**WORK TO COMPLETE:** Output the material below in full, exactly as it is.

**RAW DATA:**
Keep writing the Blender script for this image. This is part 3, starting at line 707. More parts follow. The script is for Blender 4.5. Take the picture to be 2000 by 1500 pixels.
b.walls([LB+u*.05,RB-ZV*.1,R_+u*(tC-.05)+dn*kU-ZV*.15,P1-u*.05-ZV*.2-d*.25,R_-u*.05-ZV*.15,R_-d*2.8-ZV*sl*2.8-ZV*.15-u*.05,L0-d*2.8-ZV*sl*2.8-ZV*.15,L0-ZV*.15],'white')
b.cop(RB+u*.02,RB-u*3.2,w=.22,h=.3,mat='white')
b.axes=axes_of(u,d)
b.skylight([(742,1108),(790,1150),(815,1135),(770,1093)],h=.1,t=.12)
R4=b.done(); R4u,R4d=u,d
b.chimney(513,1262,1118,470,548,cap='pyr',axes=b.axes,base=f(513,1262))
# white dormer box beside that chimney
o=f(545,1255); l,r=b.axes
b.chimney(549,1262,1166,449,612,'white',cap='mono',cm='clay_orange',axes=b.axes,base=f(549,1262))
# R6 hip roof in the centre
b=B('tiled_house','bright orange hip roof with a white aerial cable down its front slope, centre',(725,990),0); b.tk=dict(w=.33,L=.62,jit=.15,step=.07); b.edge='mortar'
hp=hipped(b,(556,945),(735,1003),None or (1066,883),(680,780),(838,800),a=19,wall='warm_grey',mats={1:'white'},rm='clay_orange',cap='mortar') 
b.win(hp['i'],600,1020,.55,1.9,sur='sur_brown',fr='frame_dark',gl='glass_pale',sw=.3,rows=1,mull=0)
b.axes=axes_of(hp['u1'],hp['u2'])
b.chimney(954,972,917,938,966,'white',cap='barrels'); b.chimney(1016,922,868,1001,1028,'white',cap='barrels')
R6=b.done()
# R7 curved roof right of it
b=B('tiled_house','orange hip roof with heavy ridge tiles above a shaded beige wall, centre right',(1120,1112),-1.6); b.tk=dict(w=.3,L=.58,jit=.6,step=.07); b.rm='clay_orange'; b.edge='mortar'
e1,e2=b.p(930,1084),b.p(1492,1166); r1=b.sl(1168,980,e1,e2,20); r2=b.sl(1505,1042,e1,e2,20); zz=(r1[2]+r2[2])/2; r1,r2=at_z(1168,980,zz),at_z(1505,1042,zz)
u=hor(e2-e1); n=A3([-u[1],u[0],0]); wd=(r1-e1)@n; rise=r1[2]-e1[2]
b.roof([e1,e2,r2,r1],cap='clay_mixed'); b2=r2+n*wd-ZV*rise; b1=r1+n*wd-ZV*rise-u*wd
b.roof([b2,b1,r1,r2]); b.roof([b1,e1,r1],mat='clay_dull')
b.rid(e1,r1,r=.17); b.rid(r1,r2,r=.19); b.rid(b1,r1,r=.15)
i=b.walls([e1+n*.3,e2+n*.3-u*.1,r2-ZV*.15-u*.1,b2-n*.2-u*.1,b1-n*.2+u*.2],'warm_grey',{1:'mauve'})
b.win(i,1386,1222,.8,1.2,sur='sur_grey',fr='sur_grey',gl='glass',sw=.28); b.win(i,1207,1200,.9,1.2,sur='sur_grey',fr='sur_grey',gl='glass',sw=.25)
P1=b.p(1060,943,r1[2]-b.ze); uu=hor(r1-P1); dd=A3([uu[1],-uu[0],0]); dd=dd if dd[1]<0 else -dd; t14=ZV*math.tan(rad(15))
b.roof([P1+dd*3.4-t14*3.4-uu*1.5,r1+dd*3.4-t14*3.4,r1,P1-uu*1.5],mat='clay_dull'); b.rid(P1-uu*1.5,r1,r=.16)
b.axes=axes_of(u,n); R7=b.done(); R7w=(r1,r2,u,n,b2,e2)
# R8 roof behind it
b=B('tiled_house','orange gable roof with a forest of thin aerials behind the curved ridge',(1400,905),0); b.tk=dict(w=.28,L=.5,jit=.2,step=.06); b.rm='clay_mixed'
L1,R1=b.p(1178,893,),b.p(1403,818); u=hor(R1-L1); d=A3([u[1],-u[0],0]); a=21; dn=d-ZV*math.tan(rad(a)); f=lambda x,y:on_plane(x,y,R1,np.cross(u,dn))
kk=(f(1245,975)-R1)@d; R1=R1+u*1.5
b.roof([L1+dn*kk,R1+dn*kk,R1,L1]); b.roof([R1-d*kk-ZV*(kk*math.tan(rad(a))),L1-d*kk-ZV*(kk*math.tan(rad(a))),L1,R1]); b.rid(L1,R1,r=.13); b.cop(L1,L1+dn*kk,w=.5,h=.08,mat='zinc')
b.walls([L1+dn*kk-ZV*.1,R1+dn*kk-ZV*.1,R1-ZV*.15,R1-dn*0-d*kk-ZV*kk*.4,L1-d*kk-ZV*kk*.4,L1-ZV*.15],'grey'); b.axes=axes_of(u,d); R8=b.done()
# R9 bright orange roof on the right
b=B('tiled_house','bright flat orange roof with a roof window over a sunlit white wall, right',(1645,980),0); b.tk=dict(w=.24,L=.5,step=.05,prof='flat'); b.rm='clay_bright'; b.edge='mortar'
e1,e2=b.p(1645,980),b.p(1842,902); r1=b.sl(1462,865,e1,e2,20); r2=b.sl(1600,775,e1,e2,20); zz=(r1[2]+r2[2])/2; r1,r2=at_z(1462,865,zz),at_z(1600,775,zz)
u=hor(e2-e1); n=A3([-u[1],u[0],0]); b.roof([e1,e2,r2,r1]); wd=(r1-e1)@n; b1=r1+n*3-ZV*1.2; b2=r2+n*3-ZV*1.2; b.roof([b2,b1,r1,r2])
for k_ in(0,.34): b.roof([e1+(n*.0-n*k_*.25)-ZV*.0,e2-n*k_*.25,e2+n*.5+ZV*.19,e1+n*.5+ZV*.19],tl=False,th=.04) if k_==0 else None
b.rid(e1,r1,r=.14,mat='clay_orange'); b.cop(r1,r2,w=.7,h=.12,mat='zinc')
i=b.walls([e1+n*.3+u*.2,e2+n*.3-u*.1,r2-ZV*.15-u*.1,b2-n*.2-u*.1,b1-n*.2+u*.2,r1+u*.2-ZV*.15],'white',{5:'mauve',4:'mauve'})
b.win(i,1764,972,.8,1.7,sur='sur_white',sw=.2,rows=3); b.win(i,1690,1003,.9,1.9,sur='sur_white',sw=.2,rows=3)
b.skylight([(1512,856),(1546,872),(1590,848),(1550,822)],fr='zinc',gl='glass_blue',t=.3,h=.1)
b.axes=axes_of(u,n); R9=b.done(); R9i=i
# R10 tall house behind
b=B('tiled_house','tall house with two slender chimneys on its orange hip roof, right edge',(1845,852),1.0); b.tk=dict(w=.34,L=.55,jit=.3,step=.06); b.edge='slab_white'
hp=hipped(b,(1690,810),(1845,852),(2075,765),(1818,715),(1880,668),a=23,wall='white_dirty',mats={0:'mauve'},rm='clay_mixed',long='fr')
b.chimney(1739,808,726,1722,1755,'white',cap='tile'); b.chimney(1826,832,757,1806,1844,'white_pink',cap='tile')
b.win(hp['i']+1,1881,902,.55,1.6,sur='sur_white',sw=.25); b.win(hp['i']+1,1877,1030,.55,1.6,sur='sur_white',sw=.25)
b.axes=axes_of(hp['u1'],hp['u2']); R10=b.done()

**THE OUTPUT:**
Keep writing the Blender script for this image. This is part 3, starting at line 707. More parts follow. The script is for Blender 4.5. Take the picture to be 2000 by 1500 pixels.
b.walls([LB+u*.05,RB-ZV*.1,R_+u*(tC-.05)+dn*kU-ZV*.15,P1-u*.05-ZV*.2-d*.25,R_-u*.05-ZV*.15,R_-d*2.8-ZV*sl*2.8-ZV*.15-u*.05,L0-d*2.8-ZV*sl*2.8-ZV*.15,L0-ZV*.15],'white')
b.cop(RB+u*.02,RB-u*3.2,w=.22,h=.3,mat='white')
b.axes=axes_of(u,d)
b.skylight([(742,1108),(790,1150),(815,1135),(770,1093)],h=.1,t=.12)
R4=b.done(); R4u,R4d=u,d
b.chimney(513,1262,1118,470,548,cap='pyr',axes=b.axes,base=f(513,1262))
# white dormer box beside that chimney
o=f(545,1255); l,r=b.axes
b.chimney(549,1262,1166,449,612,'white',cap='mono',cm='clay_orange',axes=b.axes,base=f(549,1262))
# R6 hip roof in the centre
b=B('tiled_house','bright orange hip roof with a white aerial cable down its front slope, centre',(725,990),0); b.tk=dict(w=.33,L=.62,jit=.15,step=.07); b.edge='mortar'
hp=hipped(b,(556,945),(735,1003),None or (1066,883),(680,780),(838,800),a=19,wall='warm_grey',mats={1:'white'},rm='clay_orange',cap='mortar') 
b.win(hp['i'],600,1020,.55,1.9,sur='sur_brown',fr='frame_dark',gl='glass_pale',sw=.3,rows=1,mull=0)
b.axes=axes_of(hp['u1'],hp['u2'])
b.chimney(954,972,917,938,966,'white',cap='barrels'); b.chimney(1016,922,868,1001,1028,'white',cap='barrels')
R6=b.done()
# R7 curved roof right of it
b=B('tiled_house','orange hip roof with heavy ridge tiles above a shaded beige wall, centre right',(1120,1112),-1.6); b.tk=dict(w=.3,L=.58,jit=.6,step=.07); b.rm='clay_orange'; b.edge='mortar'
e1,e2=b.p(930,1084),b.p(1492,1166); r1=b.sl(1168,980,e1,e2,20); r2=b.sl(1505,1042,e1,e2,20); zz=(r1[2]+r2[2])/2; r1,r2=at_z(1168,980,zz),at_z(1505,1042,zz)
u=hor(e2-e1); n=A3([-u[1],u[0],0]); wd=(r1-e1)@n; rise=r1[2]-e1[2]
b.roof([e1,e2,r2,r1],cap='clay_mixed'); b2=r2+n*wd-ZV*rise; b1=r1+n*wd-ZV*rise-u*wd
b.roof([b2,b1,r1,r2]); b.roof([b1,e1,r1],mat='clay_dull')
b.rid(e1,r1,r=.17); b.rid(r1,r2,r=.19); b.rid(b1,r1,r=.15)
i=b.walls([e1+n*.3,e2+n*.3-u*.1,r2-ZV*.15-u*.1,b2-n*.2-u*.1,b1-n*.2+u*.2],'warm_grey',{1:'mauve'})
b.win(i,1386,1222,.8,1.2,sur='sur_grey',fr='sur_grey',gl='glass',sw=.28); b.win(i,1207,1200,.9,1.2,sur='sur_grey',fr='sur_grey',gl='glass',sw=.25)
P1=b.p(1060,943,r1[2]-b.ze); uu=hor(r1-P1); dd=A3([uu[1],-uu[0],0]); dd=dd if dd[1]<0 else -dd; t14=ZV*math.tan(rad(15))
b.roof([P1+dd*3.4-t14*3.4-uu*1.5,r1+dd*3.4-t14*3.4,r1,P1-uu*1.5],mat='clay_dull'); b.rid(P1-uu*1.5,r1,r=.16)
b.axes=axes_of(u,n); R7=b.done(); R7w=(r1,r2,u,n,b2,e2)
# R8 roof behind it
b=B('tiled_house','orange gable roof with a forest of thin aerials behind the curved ridge',(1400,905),0); b.tk=dict(w=.28,L=.5,jit=.2,step=.06); b.rm='clay_mixed'
L1,R1=b.p(1178,893,),b.p(1403,818); u=hor(R1-L1); d=A3([u[1],-u[0],0]); a=21; dn=d-ZV*math.tan(rad(a)); f=lambda x,y:on_plane(x,y,R1,np.cross(u,dn))
kk=(f(1245,975)-R1)@d; R1=R1+u*1.5
b.roof([L1+dn*kk,R1+dn*kk,R1,L1]); b.roof([R1-d*kk-ZV*(kk*math.tan(rad(a))),L1-d*kk-ZV*(kk*math.tan(rad(a))),L1,R1]); b.rid(L1,R1,r=.13); b.cop(L1,L1+dn*kk,w=.5,h=.08,mat='zinc')
b.walls([L1+dn*kk-ZV*.1,R1+dn*kk-ZV*.1,R1-ZV*.15,R1-dn*0-d*kk-ZV*kk*.4,L1-d*kk-ZV*kk*.4,L1-ZV*.15],'grey'); b.axes=axes_of(u,d); R8=b.done()
# R9 bright orange roof on the right
b=B('tiled_house','bright flat orange roof with a roof window over a sunlit white wall, right',(1645,980),0); b.tk=dict(w=.24,L=.5,step=.05,prof='flat'); b.rm='clay_bright'; b.edge='mortar'
e1,e2=b.p(1645,980),b.p(1842,902); r1=b.sl(1462,865,e1,e2,20); r2=b.sl(1600,775,e1,e2,20); zz=(r1[2]+r2[2])/2; r1,r2=at_z(1462,865,zz),at_z(1600,775,zz)
u=hor(e2-e1); n=A3([-u[1],u[0],0]); b.roof([e1,e2,r2,r1]); wd=(r1-e1)@n; b1=r1+n*3-ZV*1.2; b2=r2+n*3-ZV*1.2; b.roof([b2,b1,r1,r2])
for k_ in(0,.34): b.roof([e1+(n*.0-n*k_*.25)-ZV*.0,e2-n*k_*.25,e2+n*.5+ZV*.19,e1+n*.5+ZV*.19],tl=False,th=.04) if k_==0 else None
b.rid(e1,r1,r=.14,mat='clay_orange'); b.cop(r1,r2,w=.7,h=.12,mat='zinc')
i=b.walls([e1+n*.3+u*.2,e2+n*.3-u*.1,r2-ZV*.15-u*.1,b2-n*.2-u*.1,b1-n*.2+u*.2,r1+u*.2-ZV*.15],'white',{5:'mauve',4:'mauve'})
b.win(i,1764,972,.8,1.7,sur='sur_white',sw=.2,rows=3); b.win(i,1690,1003,.9,1.9,sur='sur_white',sw=.2,rows=3)
b.skylight([(1512,856),(1546,872),(1590,848),(1550,822)],fr='zinc',gl='glass_blue',t=.3,h=.1)
b.axes=axes_of(u,n); R9=b.done(); R9i=i
# R10 tall house behind
b=B('tiled_house','tall house with two slender chimneys on its orange hip roof, right edge',(1845,852),1.0); b.tk=dict(w=.34,L=.55,jit=.3,step=.06); b.edge='slab_white'
hp=hipped(b,(1690,810),(1845,852),(2075,765),(1818,715),(1880,668),a=23,wall='white_dirty',mats={0:'mauve'},rm='clay_mixed',long='fr')
b.chimney(1739,808,726,1722,1755,'white',cap='tile'); b.chimney(1826,832,757,1806,1844,'white_pink',cap='tile')
b.win(hp['i']+1,1881,902,.55,1.6,sur='sur_white',sw=.25); b.win(hp['i']+1,1877,1030,.55,1.6,sur='sur_white',sw=.25)
b.axes=axes_of(hp['u1'],hp['u2']); R10=b.done()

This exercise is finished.